I am from the Hanafi legal school of soup connoisseurship. I first examine the precedent of the Quran and hadith. But in neither is knowledge of the soup I speak of. I look for analogy to the first decades of Islam, but in none of the stories of the Companions do I find solutions. No Thai delicacies are mentioned in the tales of Abu Bakr. In Umar's story there is no recollection of coconut soup from Southeast Asia. So I must find a qadi. But there is none. So I issue my own ruling. This soup is not good.
The chicken (hopefully halal) is too much. I did not travel this far for too much meat. I want to be one with meat, but I also must be one with broth.
The mushrooms are unholy. Unclean, unpure, poorly washed. Not even the special straw mushrooms, no, these are cremini. I shudder. They come from a land as unholy as Italy.
The broth itself must be mentioned. I search for soup, and it found me. Why does He test me like this? I find broth, but it does nothing for me. I find spice, yet it does not elevate me. I find viscosity.

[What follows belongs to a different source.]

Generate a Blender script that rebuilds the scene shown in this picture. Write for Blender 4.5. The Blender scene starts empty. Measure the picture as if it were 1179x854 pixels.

Alas, the viscosity score is upon us. The viscosity of a tom kha gai should be as the viscosity of the milk of the goat I have given for zakat. But this viscosity is not right. I despise it.
I travelled to Davis across the sahara of California with a dream of soup. I was Hamza, Majnun, in search of peace. I found the Dajjal and fear, but I also found knowledge and the way of the ulema. In this qasbah of Davis, on Ramadan, I took iftar. He tested me with bad soup. But I have made my vow. I wrote my couplet. I will find good soup. Inshallah, I will find it yet.